Krishna Maharaj was jailed in 1987 for the double murder of father and son businessmen Derrick and Duane Moo Young.
The Trinidad-born food importer – who had moved to Florida after making his fortune in Peckham, London – was found guilty of shooting the pair in a Miami hotel room in a dispute over money.
But the now 80-year-old, who owned four Rolls-Royce cars at the time of his arrest, has always maintained his innocence.
Now, a lawyer who has spent more than 20 years working on the case, says he has irrefutable evidence that the killings were actually ordered by the notorious drug cartel kingpin Pablo Escobar.
Clive Stafford Smith, founder of the human rights group Reprieve, said Mr Maharaj was framed by the Colombian mob, which itself wanted the Moo Young men dead because the pair had been stealing money they had been tasked with laundering.

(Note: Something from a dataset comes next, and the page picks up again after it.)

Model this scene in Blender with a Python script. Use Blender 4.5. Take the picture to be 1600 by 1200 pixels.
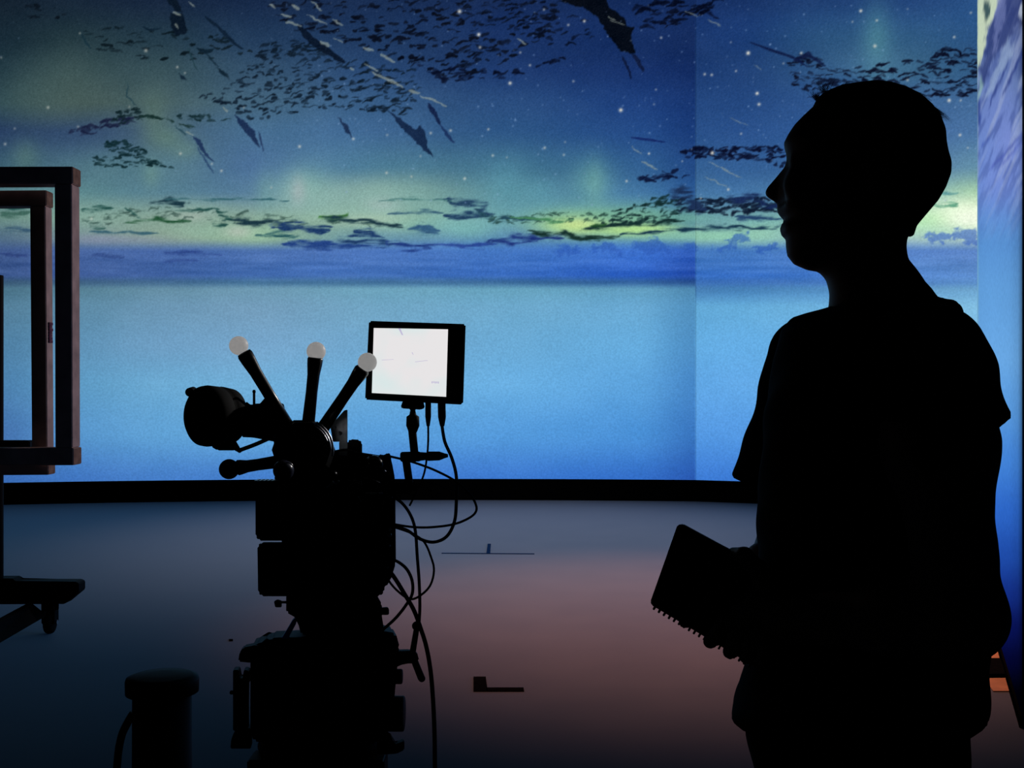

Crucially, Mr Stafford Smith will argue that evidence which would have proven Mr Maharaj’s innocence was repeatedly suppressed at the original trial – including the fact that six key witnesses were never called.
He said: “I have never seen so much suppression of evidence favourable to the defendant as I have in Kris’s case. The guy is unadulteratedly innocent. The evidence is staring the American courts in the face.”
Speaking to the i newspaper, he added: “For 26 years, I have been saying to myself I cannot believe that he is going to be in prison for another month. So I am not going to make any prognostications.”
So apparently compelling is the evidence he has compiled, indeed, that a judge sitting in a lower court has already said that, should it have been presented at the original trial, “no reasonable juror” could have found Mr Maharaj guilty.
Key among the new facts to be presented will also be the fact that a Colombian photographer working inside Escobar’s operation had informed US intelligence that the drug lord planned to take out the Moo Youngs.
The latest glimmer of hope follows more than 20 years of campaigns on Mr Maharaj’s behalf.
In 1997, the original death sentence was overturned in a Florida court, whil, in 2001, almost 300 British politicians, church leaders and judges wrote a letter to then governor of Florida, Jeb Bush, asking for a retrial. It was rebuffed.
There is, nonetheless, now increased hope that the latest development could see him released in 2020. Certainly that is the hope of the man himself.
Writing from his Florida cell where he now needs a wheelchair to move around, he said: “My hopes are the same as ... every day since I was arrested on October 16, 1986 – that I will finally be set free from this awful place and be able to go home to England to live my last years with my wife, Marita.”